Imponerse la tarea de escribir algo breve acerca de celebridades que surcaron el firmamento de la Historia cuál estrella fugaz, a un tiempo ágil, brillante y encantadora, no es un cometido sencillo; y pretender redactar unas líneas, cortas o largas, sobre personas que simbolizan, como fue explicado en el artículo anterior, su propia nación, también es una empresa difícil.
Primero, porque se incurre con facilidad en el error de dar una visión unilateral de los hechos que las rodean; segundo, porque son astros de un tamaño inusual, especialmente si son longevos, cuyo recorrido exige un estudio más profundo. Pero existe otro riesgo, que merece cautela: de modo análogo al sol —que además de iluminar, ofusca—, la vida de tales hombres y mujeres excede los límites de la banal trivialidad que tanto satisface a los indiferentes; y que a veces les inquieta, debido a su brillo.

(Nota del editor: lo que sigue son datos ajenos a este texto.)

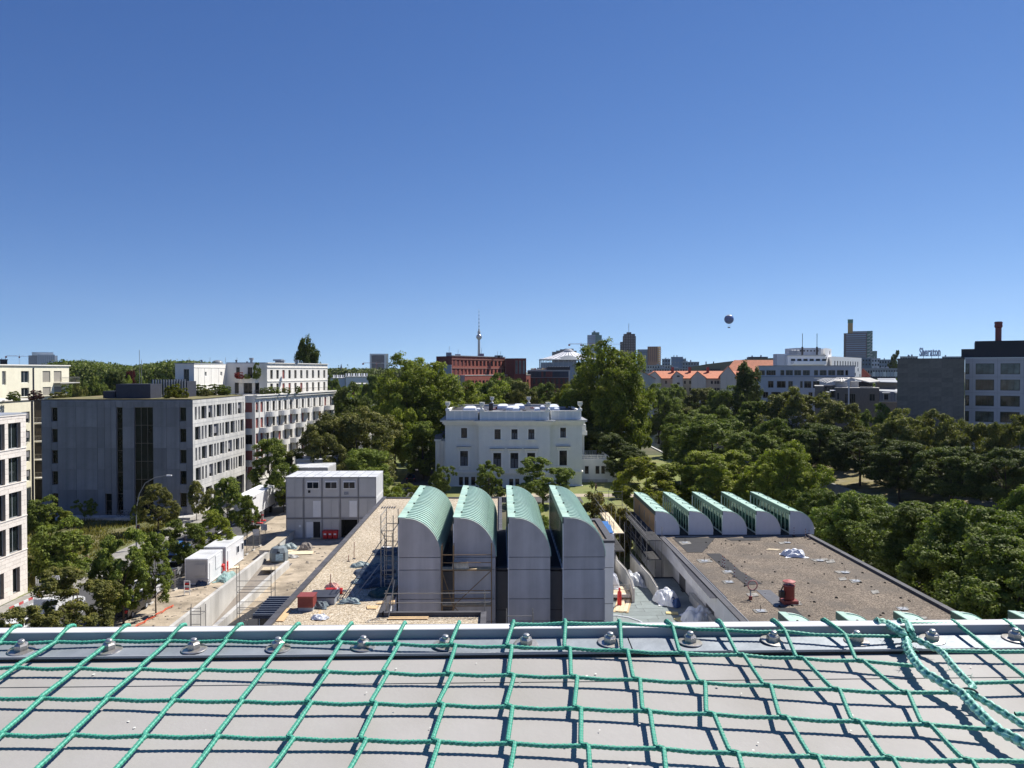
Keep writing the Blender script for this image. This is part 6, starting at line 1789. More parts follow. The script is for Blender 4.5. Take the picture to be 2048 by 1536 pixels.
# TREES
L_mid = leaf_mat('leaves_mid_green',(0.132,0.168,0.038),.25)
L_bright = leaf_mat('leaves_bright_green',(0.18,0.21,0.038),.3)
L_dark = leaf_mat('leaves_dark_green',(0.088,0.112,0.033),0.22)
L_olive = leaf_mat('leaves_olive',(0.15,0.155,0.048),.24)
L_yellow = leaf_mat('leaves_yellow_green',(0.15,0.16,0.03),0.42)
L_gold = leaf_mat('leaves_golden',(0.15,0.13,0.045))
L_chest = leaf_mat('leaves_chestnut',(0.122,0.158,0.036),0.24)
M_bark = mat('bark',(0.085,0.065,0.05),0.95,0.3,3,0.5,12)
def crown_mesh(name,seed,Hh,W,base,n_leaf,leaf,shape='round',nb=34,nsub=9,droop=0.0):
 """leaf cards spread over clumps of clumps; crown from z=base to z=Hh, width W"""
 rs = np.random.RandomState(seed)
 cz = (Hh + base) / 2; rz = (Hh - base) / 2; rx = W / 2
 nb = nb + 50 if Hh > 20 else int(nb * .85); C1 = []; pn = 2.4 if Hh > 20 else 2.6
 while len(C1) < nb:
  d = rs.normal(size=3); d /= np.linalg.norm(d)
  rr = rs.uniform(0.4,0.84) if Hh < 20 else rs.uniform(0.3,0.80) if len(C1) > nb * .18 else rs.uniform(0,0.4)
  if shape != 'cone': d = d / (np.abs(d) ** pn).sum() ** (1 / pn)
  x,y,z = d * rr
  if shape == 'cone': k = 1.0 - 0.75 * (z + 1) / 2; x *= k * 1.25; y *= k * 1.25
  elif shape == 'dome' and z < 0: z *= 0.85
  elif shape == 'column': x *= 0.9; y *= 0.9; z = z * 1.02
  C1.append((x,y,z))
 C1 = np.array(C1)
 R1 = rs.uniform(0.20,0.34,nb) if Hh < 20 else rs.uniform(0.19,0.29,nb)
 if shape == 'column': C1[:,:2] *= .8; R1 *= 1.1
 if shape in ('cone','column'): R1 *= 0.9
 # sub clumps on the outside of each clump
 d = rs.normal(size=(nb,nsub,3)); d /= np.linalg.norm(d,axis=2,keepdims=True)
 out = C1 / (np.linalg.norm(C1,axis=1,keepdims=True) + .05)
 d = d + out[:,None,:] * 0.9; d[...,2] += 0.25; d /= np.linalg.norm(d,axis=2,keepdims=True)
 C2 = (C1[:,None,:] + d * R1[:,None,None] * rs.uniform(.55,.95,(nb,nsub,1))).reshape(-1,3)
 R2 = (R1[:,None] * rs.uniform(0.26,0.48,(nb,nsub))).reshape(-1)
 nC = len(C2)
 idx = rs.randint(0,nC,n_leaf)
 tclump = rs.rand(nC)
 d = rs.normal(size=(n_leaf,3)); d /= np.linalg.norm(d,axis=1,keepdims=True)
 d[:,2] = np.abs(d[:,2]) * rs.choice([1,1,1,-1],n_leaf)
 r_ = R2[idx] * rs.uniform(0.45,1.12,n_leaf)
 P = C2[idx] + d * r_[:,None] * np.array([1,1,.75])
 for q in (0,1): P[:,q] /= np.percentile(np.abs(P[:,q]),98.5)
 P[:,2] -= np.percentile(P[:,2],.7); P[:,2] = P[:,2] / np.percentile(P[:,2],99.6) * 2 - 1
 P = P * np.array([rx,rx,rz]) + np.array([0,0,cz])
 # leaf orientation: mostly facing outwards and up
 nrm = d + rs.normal(size=(n_leaf,3)) * 0.55 + np.array([0,0,0.45])
 nrm /= np.linalg.norm(nrm,axis=1,keepdims=True)
 t = np.cross(nrm,rs.normal(size=(n_leaf,3))); t /= np.linalg.norm(t,axis=1,keepdims=True) + 1e-9
 b_ = np.cross(nrm,t)
 s = leaf * rs.uniform(0.6,1.35,n_leaf)[:,None]
 V = np.stack([P - t * s * .5,P + b_ * s * .32 ,P + t * s * .62 - np.array([0,0,1]) * s * .12,P - b_ * s * .32],1).reshape(-1,3)
 Fq = np.arange(n_leaf * 4).reshape(-1,4)
 tint = np.clip(0.5 * tclump[idx] + 0.5 * rs.rand(n_leaf),0,1)
 me = mesh_np(name,V,Fq,L_mid,tint)
 return me
def trunk_mesh(name,seed,Hh,W,base,r0):
 rs = random.Random(seed); b = MB()
 top = base + (Hh - base) * .62
 pts = [(0,0,0)]
 n = 6
 for i in range(1,n + 1): pts.append((rs.uniform(-.02,.02) * W * i / n,rs.uniform(-.02,.02) * W * i / n,top * i / n))
 b.tube([(0,0,-.3),(0,0,0.02)],r0 * 1.35,9,True)
 b.tube(pts,r0,9,True,r0 * .25)
 for k in range(11):
  z0 = base * rs.uniform(.75,1.0) + (Hh - base) * rs.uniform(0,.35)
  a = rs.uniform(0,6.28); L_ = W * .5 * rs.uniform(.55,.85)
  p0 = Vector((0,0,z0)); p1 = p0 + Vector((math.cos(a) * L_ * .45,math.sin(a) * L_ * .45,L_ * .45)); p2 = p0 + Vector((math.cos(a + .2) * L_,math.sin(a + .2) * L_,L_ * rs.uniform(.6,1.1)))
  b.tube([p0,p1,p2],r0 * .42,6,True,r0 * .1)
 return b.mesh(name,M_bark,True)
KINDS = {
 'plane': (24,19,3.6,92000,0.44,'round',74,13,.55),
 'plane2': (24,17,3.8,92000,0.44,'round',68,13,.5),
 'broad': (15,13,1.6,64000,0.32,'dome',60,12,.32),
 'broad2': (15,12,1.8,64000,0.32,'round',54,12,.3),
 'broad3': (15,14,1.5,64000,0.32,'dome',66,11,.33),
 'avenue': (15,12,4.4,64000,0.30,'round',60,12,.3),
 'chestnut': (10,10,0.7,92000,0.23,'dome',84,12,.24),
 'chestnut2': (10,11,0.6,92000,0.23,'dome',90,12,.25),
 'street': (7,5.2,1.3,34000,0.165,'round',42,11,.11),
 'street2': (7,4.8,1.4,30000,0.155,'cone',40,11,.1),
 'street3': (7,5.6,1.2,34000,0.165,'dome',40,11,.12),
 'poplar': (18,7,1.5,40000,0.34,'column',110,9,.3),
 'young': (5,4.2,1.4,13000,0.16,'round',26,9,.05),
 'shrub': (3,3.6,0.05,24000,0.13,'dome',44,10,.05),
 'conifer': (12,8,1.0,46000,0.2,'cone',56,11,.2),
 'distant': (16,13,3.0,12000,0.6,'dome',30,8,.3),
}
_km = {}
def kind_meshes(k):
 if k not in _km:
  H_,W_,b_,n_,l_,sh,nb,ns,tr = KINDS[k]
  sd = sum(map(ord,k)) * 7 + 3
  _km[k] = (crown_mesh('crown',sd,H_,W_,b_,n_,l_,sh,nb,ns),trunk_mesh('trunk',sd,H_,W_,b_,tr))
 return _km[k]
rt = random.Random(41)
def tree(px,D,ytop,wpx,kind,leafm,label,group=None,name='tree',cat='tree',lift=0.0,z0=0.0,turn=None):
 H_,W_ = KINDS[kind][:2]
 x = xat(px,D); zt = zat(ytop,D) - z0
 w = wpx * D / F
 sz = zt / H_; sx = w / W_
 cr_,tk = kind_meshes(kind)
 t = thing(name,label,cat,(x,D,z0),turn if turn is not None else rt.uniform(0,6.28),group)
 t.scale = (sx,sx,sz)
 c = obj('crown',cr_,t)
 c.material_slots[0].link = 'OBJECT'; c.material_slots[0].material = leafm
 obj('trunk',tk,t)
 return t
G1 = 'street trees along the left road'
tree(142,61.5,1132,150,'street3',L_olive,'olive toned street tree nearest the limestone office corner',G1)
tree(243,67,1062,105,'street',L_mid,'tall loose street tree at the middle of the left road',G1)
tree(308,70,1066,72,'street2',L_mid,'slim street tree just behind the parked white car',G1)
tree(18,57,1208,110,'street',L_olive,'low leafy tree cut by the left edge above the roof ledge',G1)
tree(314,105,966,74,'street3',L_olive,'round crowned lime tree beside the tall arched lamp post',G1)
tree(368,84,1036,84,'street',L_mid,'dark green street tree overhanging the nearer site cabin',G1)
tree(428,89,1018,70,'street3',L_bright,'bright green street tree over the longer site cabin',G1)
tree(391,113,961,36,'street2',L_olive,'small slender tree before the sunlit side of the concrete building',G1)
tree(452,104,955,64,'street2',L_mid,'pointed street tree left of the white trailer',G1)
tree(492,99,990,46,'street2',L_mid,'narrow street tree right in front of the white trailer',G1)
tree(424,108,975,40,'street',L_olive,'small bushy street tree between the concrete building and the pointed tree',G1)
tree(537,130,878,90,'street2',L_mid,'tall pointed tree before the white apartments where the street narrows',G1)
tree(566,120,925,64,'street',L_mid,'street tree touching the left edge of the stacked site containers',G1)
tree(205,68,1100,70,'street2',L_mid,'loose street tree left of the tall one at the middle of the road',G1)
G2 = 'shrubs on the meadow'
tree(120,83,1038,118,'shrub',L_mid,'large dark rounded bush on the near side of the meadow',G2,'bush','bush')
tree(86,106,992,70,'shrub',L_mid,'green bush in the corner between limestone office and concrete building',G2,'bush','bush')
tree(166,112,996,40,'young',L_mid,'airy young shrub before the concrete wall',G2,'bush','bush')
tree(131,107,1020,30,'street2',L_bright,'small pointed sapling at the far edge of the meadow',G2,'sapling','sapling')
tree(270,111,1008,26,'shrub',L_mid,'low shrub at the foot of the glazing behind the lamp post',G2,'bush','bush')
G3 = 'trees between the white apartments and the villa'
tree(640,132,845,110,'broad2',L_olive,'olive green tree rising behind the roofs of the small site containers',G3)
tree(712,138,816,165,'broad',L_olive,'broad olive tree left of the big plane tree',G3)
tree(735,118,900,118,'conifer',L_mid,'dense fine leaved green tree behind the stacked containers',G3)
tree(690,175,768,100,'broad3',L_dark,'dark tree beside the far end of the white apartments',G3)
tree(615,200,680,50,'poplar',L_dark,'dark columnar tree standing above the white apartment roof',G3)
tree(826,168,718,168,'plane',L_bright,'huge sunlit plane tree left of the white villa',G3)
tree(790,158,790,84,'plane2',L_bright,'lower plane tree leaning out to the left of the huge one',G3)
tree(845,156,845,90,'broad2',L_mid,'shaded tree filling the gap beside the villa side wing',G3)
tree(905,185,752,110,'broad',L_bright,'yellow green tree below the left end of the red brick office',G3)
tree(968,200,766,120,'broad3',L_bright,'bright tree behind the left half of the villa roof',G3)
tree(1008,215,750,100,'broad',L_mid,'rounded tree before the middle of the red brick office',G3)
tree(1040,205,765,86,'broad2',L_olive,'greyish tree behind the middle of the villa roof',G3)
tree(1098,208,768,74,'broad3',L_dark,'dark tree behind the villa roof under the dark office',G3)
tree(1140,200,772,70,'broad',L_yellow,'yellowish tree tucked left of the tall plane tree',G3)
tree(1215,166,692,158,'plane',L_bright,'tallest plane tree right of the white villa',G3)
tree(1158,176,772,84,'broad',L_mid,'shaded plane tree between villa roof and the tallest plane tree',G3)
tree(1262,172,785,80,'broad2',L_bright,'right hand shoulder of plane foliage beside the tallest tree',G3)
tree(1195,158,850,120,'broad2',L_dark,'dark understorey tree over the villa terrace',G3)
tree(875,137,945,44,'shrub',L_dark,'dark shrub by the side entrance of the villa',None,'bush','bush')
G4 = 'small trees in front of the villa'
tree(889,134,928,42,'young',L_mid,'small round tree before the left corner of the villa',G4)
tree(977,132,924,62,'young',L_mid,'open branched young tree before the villa centre',G4)
tree(984,133,963,46,'shrub',L_mid,'clipped round bush under the open branched young tree',None,'bush','bush')
tree(1086,126,916,108,'street3',L_chest,'dense dark tree before the right half of the villa',G4)
tree(1240,132,965,30,'shrub',L_dark,'clipped dark ball shaped bush on the garden path',None,'bush','bush')
tree(1190,96,988,110,'shrub',L_gold,'wide golden bush behind the fourth tall shed',None,'bush','bush')
tree(1225,90,1012,80,'shrub',L_gold,'golden green bush wrapped by scaffold beside the low shed',None,'bush','bush')
tree(1075,98,1010,60,'shrub',L_mid,'green bush seen between the third and fourth tall sheds',None,'bush','bush')
tree(1183,140,962,12,'young',L_mid,'tiny sapling on the sunny lawn',None,'sapling','sapling')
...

Hechas estas salvedades, pasemos a tratar algunos aspectos de la larga trayectoria de Isabel II, la cual encarnó los atributos de supremacía, nobleza y serenidad, como paradigma de su pueblo.
Una generación en tiempos de guerra
Nacida en Londres, el 21 de abril de 1926, Isabel Alejandra María se convirtió en la presunta heredera del Reino Unido en 1936, como consecuencia de la ascensión al trono de su padre; éste lo asumió debido a la abdicación de su hermano, Eduardo VIII.
Aún joven, el talle de su particular fisonomía se iba formando, menos atractivo que agraciado, a pesar de su sonrisa siempre jovial y afable, la cual no ocultaba el peso del porvenir que, sin duda, presentía. En sus ojos de una aguda percepción, tan propios de quien vislumbra más allá de lo que ve, se encontraba el atributo de personalidades analíticas que no dejan escapar nada a su observación, extrayendo de ellas ricas conclusiones. Pero en el conjunto de su fisonomía es donde trasparece el sentido innato de la autoridad, aliado al del deber, cuya expresión más destacada son los trazos gruesos de sus labios.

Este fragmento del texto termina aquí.